▶ _Exercise_
Return each line of the data below exactly, omitting any pictures.

^^^^

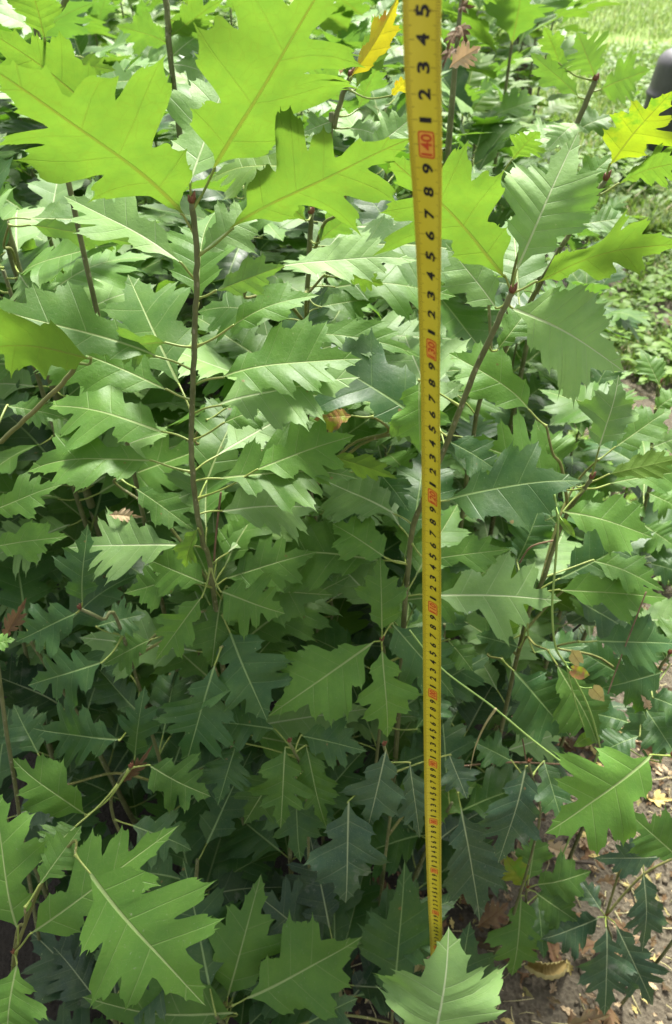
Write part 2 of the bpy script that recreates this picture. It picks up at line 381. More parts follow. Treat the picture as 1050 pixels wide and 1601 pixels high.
# ------------------------------------------------------------------ hero saplings
class Sapling:
    def __init__(s, key, stem, Y, label, rad=(0.0022, 0.0055), mat='bark', name='oak_sapling', foot=None, lean=0.0, cat='sapling', bud=True):
        """stem: [(px, py) or (px, py, Y)] from the top node downwards; continued to the ground"""
        s.key = key; s.Y = Y; s.rng = random.Random(sum(map(ord, key))*7+3)
        pts = [at_y(p[0], p[1], p[2] if len(p) > 2 else Y) for p in stem]
        low = pts[-1]
        f = Vector((low.x + (foot[0] if foot else 0), low.y + (foot[1] if foot else 0.01), -0.01))
        mid = low.lerp(f, 0.5) + Vector((s.rng.uniform(-.01, .01), s.rng.uniform(-.01, .01), 0))
        s.vis = [Vector(p) for p in pts]
        path = smooth_path([f, mid] + pts[::-1], 6)
        rr = s.rng
        for i in range(2, len(path)-1):       # small kinks at the nodes
            path[i] = path[i] + Vector((rr.uniform(-1, 1), rr.uniform(-1, 1), 0))*0.0006
        base = Vector((f.x, f.y, 0))
        s.root = empty(name, base, label, cat)
        n = len(path)
        tl = [0.0]
        for i in range(1, n): tl.append(tl[-1] + (path[i]-path[i-1]).length)
        radii = [rad[1] + (rad[0]-rad[1])*(t/tl[-1])**0.8 for t in tl]
        s.path = path; s.off = base
        s.stem = tube('stem', [p-base for p in path], radii, M[mat], s.root, seg=9, rng=rr, rough=0.07)
        if bud:
            V = []; Fc = []
            for k in range(4):
                a = k*1.7; d = Vector((math.cos(a)*.35, math.sin(a)*.35, 1)).normalized()
                b0 = path[-1] - base; L = 0.007 if k else .010
                vv, ff, _ = tube_data([b0, b0+d*L*.45, b0+d*L], [rad[0]*.7, rad[0]*1.0, rad[0]*.1], 7)
                Fc += [tuple(i+len(V) for i in f) for f in ff]; V += vv
            mesh_obj('bud', V, Fc, M['bud'], s.root)
        s.nleaf = 0
    def nearest(s, p):
        q = min(s.path, key=lambda a: (a-p).length + max(0, a.z-p.z)*0.6)
        return q
    def leaf(s, bx, by, tx, ty, wpx, side='u', mat='leaf', tint=0.0, Y=None, db=0.0, dd=0.0, n=None, roll=0.0, bend=0.5, fold=0.12, curl=0.25,
             wave=0.9, twist=None, nl=None, sinus=0.62, node=None, label=None, pet=True, nm='leaf'):
        rng = random.Random(int(bx*31+by*17+tx*7+ty))
        sinus = min(.90, sinus*1.22)
        Yb = Y if Y is not None else s.Y
        if nl is None: nl = rng.choice((3, 3, 4))
        if twist is None: twist = rng.uniform(-.35, .35)
        wave *= rng.uniform(.8, 1.5)
        pb = at_y(bx, by, Yb); d0 = depth_of(pb) + db; pb = at_d(bx, by, d0)
        c = (CAM - pb).normalized()
        j = Vector((rng.uniform(-1, 1), rng.uniform(-1, 1), rng.uniform(-1, 1)))*0.13
        if n is not None: vis = Vector(n).normalized()
        elif side == 'u': vis = (c*0.62 + Vector((0, 0, 0.5)) + j).normalized()
        else: vis = (Vector((c.x*.5, -0.86, -0.40)) + j*.8).normalized()
        r = ray(tx, ty); den = r.dot(vis)
        dt = (pb-CAM).dot(vis)/den if abs(den) > 0.15 else d0
        dt = min(max(dt, d0*0.72), d0*1.3) + dd
        pt = at_d(tx, ty, dt)
        ax = pt-pb; L = ax.length
        nrm = vis if side == 'u' else -vis
        if roll: nrm = Quaternion(ax.normalized(), math.radians(roll)) @ nrm
        R = frame(ax, nrm)
        lat = R.col[1]; vd = ((pb+pt)/2-CAM).normalized()
        cf = max(0.42, math.sqrt(max(0, 1-lat.dot(vd)**2)))
        W = wpx*1.10*(d0+dt)/2/F/cf
        V, Fc, U1, U2 = leaf_arrays(rng.random(), L, min(W, L*1.15), bend, fold, curl, wave, twist, nl, sinus)
        Vw = V @ np.array(R).T + np.array(pb)
        o = mesh_obj(nm, Vw - np.array(s.off), Fc, M[mat], s.root, {'plane': U1, 'vein': U2})
        o['tint'] = float(tint + rng.uniform(-.22, .22))
        if label: o['label'] = label
        # leaf stalk
        if pet:
            xd = R.col[0]
            nd = s.nearest(pb)
            if node is not None:
                nd0 = at_y(node[0], node[1], Yb); nd = min(s.path, key=lambda a: (a-nd0).length)
            dist = (nd-pb).length
            if dist > 0.09:
                st = pb - xd*0.022 + Vector((0, .002, -0.005))
                low = pb - xd*0.06 + Vector((0, .03, -.11)); nd = min(s.path, key=lambda a: (a-low).length)
                m1 = st - xd*.018 + Vector((0, .014, -.030)); m0 = nd.lerp(m1, .5) + Vector((0, .01, .015))
                tube('twig', [p - s.off for p in smooth_path([nd, m0, m1, st], 5)], (0.0021, 0.0012), M['bark_green'], s.root, seg=7)
            else: st = nd
            dl = (st-pb).length
            m = st.lerp(pb, .55) - xd*dl*0.05 + Vector((0, 0, -dl*0.06))
            e = pb + xd*L*0.02
            tube('petiole', [p - s.off for p in smooth_path([st, m, pb, e], 5)], [0.0023, 0.0017, 0.0014] + [0.0010]*13, M['petiole'], o, seg=7)
        s.nleaf += 1
        return o

    def fill(s, n, zlo, zhi, mats=('leaf', 'dark', 'grey'), size=(.115, .17)):
        rng = s.rng
        for i in range(n):
            z = zlo + (zhi-zlo)*(i+rng.random())/n
            p = min(s.path, key=lambda a: abs(a.z-z)); az = rng.uniform(-.15, PI+.15); el = math.radians(rng.uniform(-20, 25))
            ax = Vector((math.cos(az)*math.cos(el), math.sin(az)*math.cos(el), math.sin(el))); Ln = rng.uniform(*size)
            b = p + ax*Ln*.2 + Vector((0, 0, .004))
            V, Fc, U1, U2 = leaf_arrays(rng.random(), Ln, Ln*rng.uniform(.62, .8), rng.uniform(.3, 1.0), rng.uniform(0, .25), .25, 1.0, rng.uniform(-.3, .3), rng.choice((3, 4)), rng.uniform(.6, .85))
            Rm = frame(ax, Vector((rng.uniform(-.2, .2), -.45, .9)))
            o = mesh_obj('leaf', V @ np.array(Rm).T + np.array(b) - np.array(s.off), Fc, M[rng.choice(mats)], s.root, {'plane': U1, 'vein': U2})
            o['tint'] = rng.uniform(-.4, .5)
            tube('petiole', [q - s.off for q in smooth_path([p, p.lerp(b, .5)+Vector((0, 0, .002)), b + ax*.003], 4)], .0010, M['petiole'], o, seg=6)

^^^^

▶ _Solution to this task_
Write part 2 of the bpy script that recreates this picture. It picks up at line 381. More parts follow. Treat the picture as 1050 pixels wide and 1601 pixels high.
# ------------------------------------------------------------------ hero saplings
class Sapling:
    def __init__(s, key, stem, Y, label, rad=(0.0022, 0.0055), mat='bark', name='oak_sapling', foot=None, lean=0.0, cat='sapling', bud=True):
        """stem: [(px, py) or (px, py, Y)] from the top node downwards; continued to the ground"""
        s.key = key; s.Y = Y; s.rng = random.Random(sum(map(ord, key))*7+3)
        pts = [at_y(p[0], p[1], p[2] if len(p) > 2 else Y) for p in stem]
        low = pts[-1]
        f = Vector((low.x + (foot[0] if foot else 0), low.y + (foot[1] if foot else 0.01), -0.01))
        mid = low.lerp(f, 0.5) + Vector((s.rng.uniform(-.01, .01), s.rng.uniform(-.01, .01), 0))
        s.vis = [Vector(p) for p in pts]
        path = smooth_path([f, mid] + pts[::-1], 6)
        rr = s.rng
        for i in range(2, len(path)-1):       # small kinks at the nodes
            path[i] = path[i] + Vector((rr.uniform(-1, 1), rr.uniform(-1, 1), 0))*0.0006
        base = Vector((f.x, f.y, 0))
        s.root = empty(name, base, label, cat)
        n = len(path)
        tl = [0.0]
        for i in range(1, n): tl.append(tl[-1] + (path[i]-path[i-1]).length)
        radii = [rad[1] + (rad[0]-rad[1])*(t/tl[-1])**0.8 for t in tl]
        s.path = path; s.off = base
        s.stem = tube('stem', [p-base for p in path], radii, M[mat], s.root, seg=9, rng=rr, rough=0.07)
        if bud:
            V = []; Fc = []
            for k in range(4):
                a = k*1.7; d = Vector((math.cos(a)*.35, math.sin(a)*.35, 1)).normalized()
                b0 = path[-1] - base; L = 0.007 if k else .010
                vv, ff, _ = tube_data([b0, b0+d*L*.45, b0+d*L], [rad[0]*.7, rad[0]*1.0, rad[0]*.1], 7)
                Fc += [tuple(i+len(V) for i in f) for f in ff]; V += vv
            mesh_obj('bud', V, Fc, M['bud'], s.root)
        s.nleaf = 0
    def nearest(s, p):
        q = min(s.path, key=lambda a: (a-p).length + max(0, a.z-p.z)*0.6)
        return q
    def leaf(s, bx, by, tx, ty, wpx, side='u', mat='leaf', tint=0.0, Y=None, db=0.0, dd=0.0, n=None, roll=0.0, bend=0.5, fold=0.12, curl=0.25,
             wave=0.9, twist=None, nl=None, sinus=0.62, node=None, label=None, pet=True, nm='leaf'):
        rng = random.Random(int(bx*31+by*17+tx*7+ty))
        sinus = min(.90, sinus*1.22)
        Yb = Y if Y is not None else s.Y
        if nl is None: nl = rng.choice((3, 3, 4))
        if twist is None: twist = rng.uniform(-.35, .35)
        wave *= rng.uniform(.8, 1.5)
        pb = at_y(bx, by, Yb); d0 = depth_of(pb) + db; pb = at_d(bx, by, d0)
        c = (CAM - pb).normalized()
        j = Vector((rng.uniform(-1, 1), rng.uniform(-1, 1), rng.uniform(-1, 1)))*0.13
        if n is not None: vis = Vector(n).normalized()
        elif side == 'u': vis = (c*0.62 + Vector((0, 0, 0.5)) + j).normalized()
        else: vis = (Vector((c.x*.5, -0.86, -0.40)) + j*.8).normalized()
        r = ray(tx, ty); den = r.dot(vis)
        dt = (pb-CAM).dot(vis)/den if abs(den) > 0.15 else d0
        dt = min(max(dt, d0*0.72), d0*1.3) + dd
        pt = at_d(tx, ty, dt)
        ax = pt-pb; L = ax.length
        nrm = vis if side == 'u' else -vis
        if roll: nrm = Quaternion(ax.normalized(), math.radians(roll)) @ nrm
        R = frame(ax, nrm)
        lat = R.col[1]; vd = ((pb+pt)/2-CAM).normalized()
        cf = max(0.42, math.sqrt(max(0, 1-lat.dot(vd)**2)))
        W = wpx*1.10*(d0+dt)/2/F/cf
        V, Fc, U1, U2 = leaf_arrays(rng.random(), L, min(W, L*1.15), bend, fold, curl, wave, twist, nl, sinus)
        Vw = V @ np.array(R).T + np.array(pb)
        o = mesh_obj(nm, Vw - np.array(s.off), Fc, M[mat], s.root, {'plane': U1, 'vein': U2})
        o['tint'] = float(tint + rng.uniform(-.22, .22))
        if label: o['label'] = label
        # leaf stalk
        if pet:
            xd = R.col[0]
            nd = s.nearest(pb)
            if node is not None:
                nd0 = at_y(node[0], node[1], Yb); nd = min(s.path, key=lambda a: (a-nd0).length)
            dist = (nd-pb).length
            if dist > 0.09:
                st = pb - xd*0.022 + Vector((0, .002, -0.005))
                low = pb - xd*0.06 + Vector((0, .03, -.11)); nd = min(s.path, key=lambda a: (a-low).length)
                m1 = st - xd*.018 + Vector((0, .014, -.030)); m0 = nd.lerp(m1, .5) + Vector((0, .01, .015))
                tube('twig', [p - s.off for p in smooth_path([nd, m0, m1, st], 5)], (0.0021, 0.0012), M['bark_green'], s.root, seg=7)
            else: st = nd
            dl = (st-pb).length
            m = st.lerp(pb, .55) - xd*dl*0.05 + Vector((0, 0, -dl*0.06))
            e = pb + xd*L*0.02
            tube('petiole', [p - s.off for p in smooth_path([st, m, pb, e], 5)], [0.0023, 0.0017, 0.0014] + [0.0010]*13, M['petiole'], o, seg=7)
        s.nleaf += 1
        return o

    def fill(s, n, zlo, zhi, mats=('leaf', 'dark', 'grey'), size=(.115, .17)):
        rng = s.rng
        for i in range(n):
            z = zlo + (zhi-zlo)*(i+rng.random())/n
            p = min(s.path, key=lambda a: abs(a.z-z)); az = rng.uniform(-.15, PI+.15); el = math.radians(rng.uniform(-20, 25))
            ax = Vector((math.cos(az)*math.cos(el), math.sin(az)*math.cos(el), math.sin(el))); Ln = rng.uniform(*size)
            b = p + ax*Ln*.2 + Vector((0, 0, .004))
            V, Fc, U1, U2 = leaf_arrays(rng.random(), Ln, Ln*rng.uniform(.62, .8), rng.uniform(.3, 1.0), rng.uniform(0, .25), .25, 1.0, rng.uniform(-.3, .3), rng.choice((3, 4)), rng.uniform(.6, .85))
            Rm = frame(ax, Vector((rng.uniform(-.2, .2), -.45, .9)))
            o = mesh_obj('leaf', V @ np.array(Rm).T + np.array(b) - np.array(s.off), Fc, M[rng.choice(mats)], s.root, {'plane': U1, 'vein': U2})
            o['tint'] = rng.uniform(-.4, .5)
            tube('petiole', [q - s.off for q in smooth_path([p, p.lerp(b, .5)+Vector((0, 0, .002)), b + ax*.003], 4)], .0010, M['petiole'], o, seg=6)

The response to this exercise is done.